## WHAT IS NEEDED:
Below are the records. Gather each line that holds "Blender".

** begin ENTRIES SUPPLIED **

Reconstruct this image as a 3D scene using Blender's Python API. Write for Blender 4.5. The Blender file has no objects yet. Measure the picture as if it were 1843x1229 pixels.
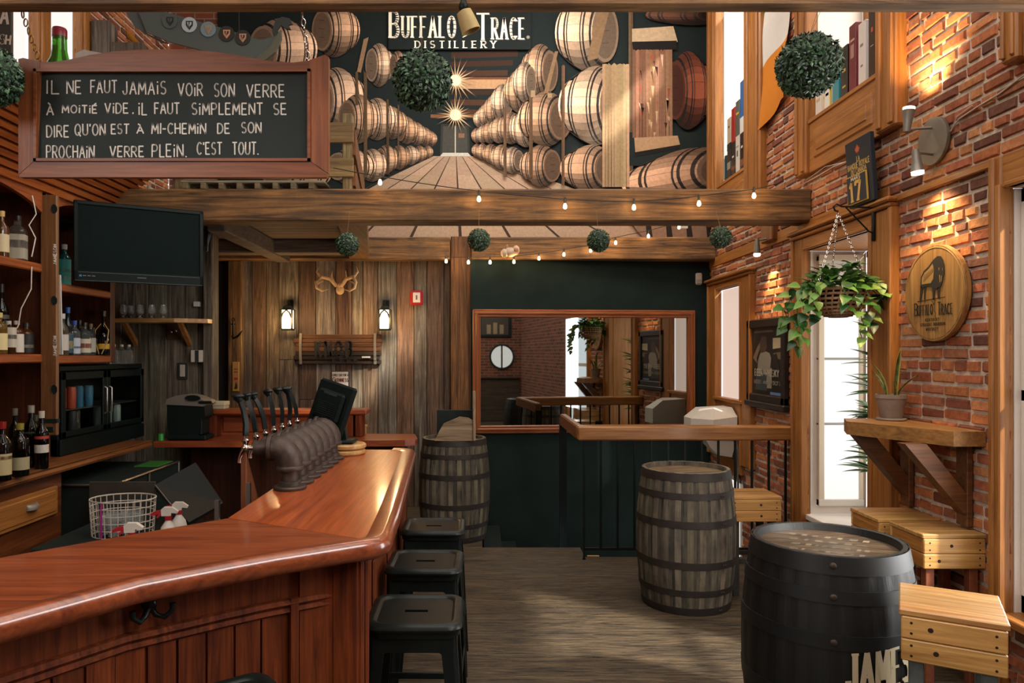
import bpy, bmesh, math, random
from mathutils import Vector, Matrix
random.seed(7)
SC = bpy.context.scene
COL = SC.collection
PI = math.pi
R = math.radians
F, CX, CY, EYE = 1300.0, 860.0, 636.0, 1.67          # focal length and principal point in pixels of the 1843x1229 frame


def hexc(h, k=1.0):
    h = h.lstrip('#')
    o = []
    for i in (0, 2, 4):
        c = int(h[i:i + 2], 16) / 255
        o.append(k * (c / 12.92 if c <= .04045 else ((c + .055) / 1.055) ** 2.4))
    return tuple(o)


# ------------------------------------------------------------------ camera
cd = bpy.data.cameras.new('camera')
cd.sensor_width = 36
cd.lens = 36 * F / 1843
cd.shift_x = (921.5 - CX) / 1843
cd.shift_y = (CY - 614.5) / 1843
cd.clip_start = .05
cam = bpy.data.objects.new('camera', cd)
cam.location = (0, 0, EYE)
cam.rotation_euler = (PI / 2, 0, 0)
COL.objects.link(cam)
SC.camera = cam
# ------------------------------------------------------------------ view and sky
vs = SC.view_settings
vs.view_transform = 'Standard'
vs.look = 'None'
vs.gamma = 1
vs.use_curve_mapping = False
vs.exposure = 0.5
w = bpy.data.worlds.new('sky')
SC.world = w
w.use_nodes = True
w.node_tree.nodes['Background'].inputs[0].default_value = (.86, .93, 1, 1)
w.node_tree.nodes['Background'].inputs[1].default_value = 1.0


# ------------------------------------------------------------------ large lights
def area(name, loc, rot, sx, sy, watts, col):
    l = bpy.data.lights.new(name, 'AREA')
    l.shape = 'RECTANGLE'
    l.size, l.size_y, l.energy, l.color = sx, sy, watts, col
    o = bpy.data.objects.new(name, l)
    o.location = loc
    o.rotation_euler = rot
    COL.objects.link(o)
    return o


area('added_ceiling_fill', (.2, 2.2, 5.35), (0, 0, 0), 3.6, 3.6, 74, (1, .95, .87))  # unseen area light added overhead as soft interior fill
area('window_and_fill_light', (2.48, .9, 4.2), (0, R(72), 0), 1.6, 1.4, 78, (1, .98, .95))
area('window_and_fill_light', (2.44, 2.75, 1.5), (0, R(90), 0), 1.6, .8, 26, (1, .98, .95))
area('window_and_fill_light', (2.48, -1.2, 4.2), (0, R(72), 0), 1.6, 1.4, 78, (1, .98, .95))
area('window_and_fill_light', (-3.2, -1.2, 3.4), (0, R(-90), 0), 1.6, 2.4, 95, (1, .98, .95))  # added fill that brightens the brick wall opposite; no window stands here


area('added_ceiling_fill', (.6, 6.2, 5.4), (R(32), 0, 0), 2.4, 1.0, 64, (1, .96, .9))  # unseen area light added to brighten the mural and loft
sun = bpy.data.lights.new('sun', 'SUN')
sun.energy, sun.color, sun.angle = 7.0, (1, .94, .84), R(3)
suno = bpy.data.objects.new('sun', sun)
suno.location = (8, -3, 6)
suno.rotation_euler = Vector((-2.285, 1.75, -2.42)).to_track_quat('-Z', 'Y').to_euler()
COL.objects.link(suno)


def point(name, loc, watts, col, r=.03):
    l = bpy.data.lights.new(name, 'POINT')
    l.energy, l.color, l.shadow_soft_size = watts, col, r
    o = bpy.data.objects.new(name, l)
    o.location = loc
    COL.objects.link(o)
    return o


def spot(name, loc, target, watts, col, deg, blend=.6, r=.02):
    l = bpy.data.lights.new(name, 'SPOT')
    l.energy, l.color, l.shadow_soft_size = watts, col, r
    l.spot_size, l.spot_blend = R(deg), blend
    o = bpy.data.objects.new(name, l)
    o.location = loc
    d = Vector(target) - Vector(loc)
    o.rotation_euler = d.to_track_quat('-Z', 'Y').to_euler()
    COL.objects.link(o)
    return o


# ------------------------------------------------------------------ helpers
def at(px, py, Y):
    return Vector(((px - CX) / F * Y, Y, EYE - (py - CY) / F * Y))


def tag(o, label=None, cat=None, group=None, kind=None):
    if label: o['label'] = label
    if cat: o['category'] = cat
    if group: o['group'] = group
    if kind: o['kind'] = kind
    return o


def thing(name, label, cat, loc=(0, 0, 0), rz=0, group=None):
    o = bpy.data.objects.new(name, None)
    o.empty_display_size = .05
    COL.objects.link(o)
    o.location = loc
    o.rotation_euler = (0, 0, rz)
    return tag(o, label, cat, group)


def dup(root, loc, rz=None, label=None, group=None, scale=None):
    r = root.copy()
    COL.objects.link(r)
    r.location = loc
    if rz is not None: r.rotation_euler = (0, 0, rz)
    if scale: r.scale = (scale,) * 3 if not isinstance(scale, tuple) else scale
    if label: r['label'] = label
    if group: r['group'] = group
    for ch in list(root.children):
        c = ch.copy()
        COL.objects.link(c)
        c.parent = r
        for g in ch.children:
            d = g.copy()
            COL.objects.link(d)
            d.parent = c
    return r


def wloc(o):
    v = Vector(o.location)
    while o.parent:
        o = o.parent
        v = v + Vector(o.location)
    return v


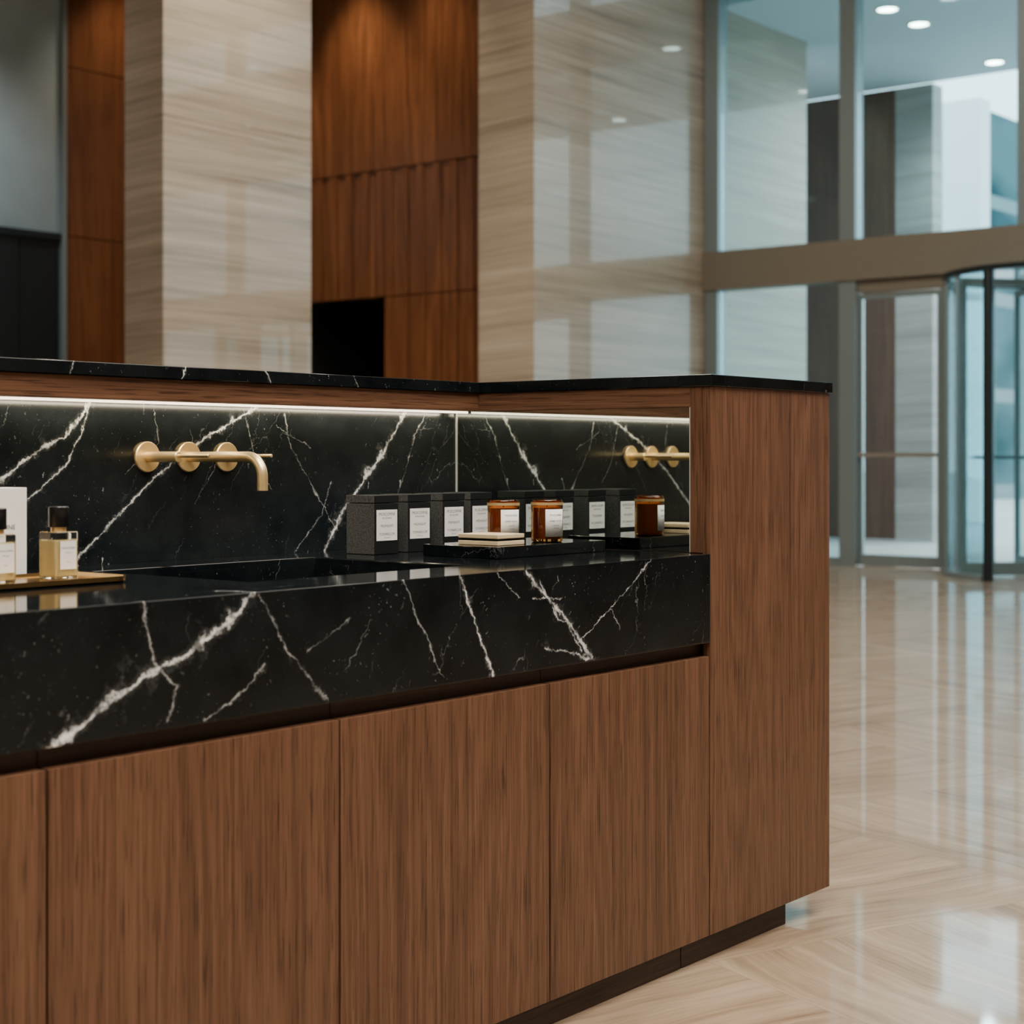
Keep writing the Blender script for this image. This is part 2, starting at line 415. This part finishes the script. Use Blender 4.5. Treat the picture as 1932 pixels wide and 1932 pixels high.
def bent_text(lines, R, theta, w, parent, mat):
    bm = bmesh.new()
    for t, s, dz in lines:
        me = text_mesh(t, s)
        for v in me.vertices:
            a = theta + v.co.x / R; v.co = Vector((R * math.cos(a), R * math.sin(a), v.co.y + dz))
        bm.from_mesh(me); bpy.data.meshes.remove(me)
    return from_bm('lettering', bm, w, mat, parent)

# ------------------------------------------------------------------ counter
U0 = -2.91
seams = [-2.91, -2.33, -1.745, -1.161, -.582, 0.0]
for i, (a, b_) in enumerate(zip(seams[:-1], seams[1:])):
    e = empty('base_cabinet', ((a + b_) / 2, .3, .06), 'walnut base cabinet with flat handleless door under black marble worktop', 'cabinet', 'walnut base cabinets')
    box('body', (a + .001, .024, .062), (b_ - .001, .74, .709), M['walnut_dark'], e)
    box('door', (a + .0022, 0, .06), (b_ - (.0045 if b_ == 0 else .0028), .0225, .6785), M['walnut'], e, .0008)
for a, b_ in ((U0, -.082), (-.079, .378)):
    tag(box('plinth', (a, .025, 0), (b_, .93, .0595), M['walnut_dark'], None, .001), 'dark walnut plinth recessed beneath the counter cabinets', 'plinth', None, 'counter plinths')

wt = empty('worktop', (-1.45, .37, .709), 'thick black marble worktop with white veins and integrated basin', 'worktop')
bu0, bu1, bv0, bv1 = -1.21, -.63, .165, .60
def ring_slab(name, o0, o1, i0, i1, z0, z1, mat, parent, bevel):
    c = Vector(((o0[0] + o1[0]) / 2, (o0[1] + o1[1]) / 2, z0)); bm = bmesh.new()
    def rect(a, b2, z): return [bm.verts.new(Vector(q) - c) for q in ((a[0], a[1], z), (b2[0], a[1], z), (b2[0], b2[1], z), (a[0], b2[1], z))]
    ot, ob, it, ib = rect(o0, o1, z1), rect(o0, o1, z0), rect(i0, i1, z1), rect(i0, i1, z0)
    for i in range(4):
        j = (i + 1) % 4
        bm.faces.new((ot[i], ot[j], it[j], it[i])); bm.faces.new((ob[i], ob[j], ib[j], ib[i]))
        bm.faces.new((ot[i], ot[j], ob[j], ob[i])); bm.faces.new((it[i], it[j], ib[j], ib[i]))
    return from_bm(name, bm, c, mat, parent, bevel)
ring_slab('slab', (U0, -.002), (-.001, .748), (bu0, bv0), (bu1, bv1), .709, .905, M['slab'], wt, .003)
t = .008
boxes('basin', [((bu0 + .001, bv0 + .001, .735), (bu1 - .001, bv1 - .001, .75)),
                ((bu0 + .001, bv0 + .001, .75), (bu0 + t, bv1 - .001, .892)), ((bu1 - t, bv0 + .001, .75), (bu1 - .001, bv1 - .001, .892)),
                ((bu0 + t, bv0 + .001, .75), (bu1 - t, bv0 + t, .892)), ((bu0 + t, bv1 - t, .75), (bu1 - t, bv1 - .001, .892))], M['marble'], wt)
lathe('drain', [(0, 0), (.03, 0), (.03, .004), (.024, .006), (0, .006)], ((bu0 + bu1) / 2, .42, .75), M['brass'], wt)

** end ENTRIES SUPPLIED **

## THE COMPLETED TASK:
Reconstruct this image as a 3D scene using Blender's Python API. Write for Blender 4.5. The Blender file has no objects yet. Measure the picture as if it were 1843x1229 pixels.
Keep writing the Blender script for this image. This is part 2, starting at line 415. This part finishes the script. Use Blender 4.5. Treat the picture as 1932 pixels wide and 1932 pixels high.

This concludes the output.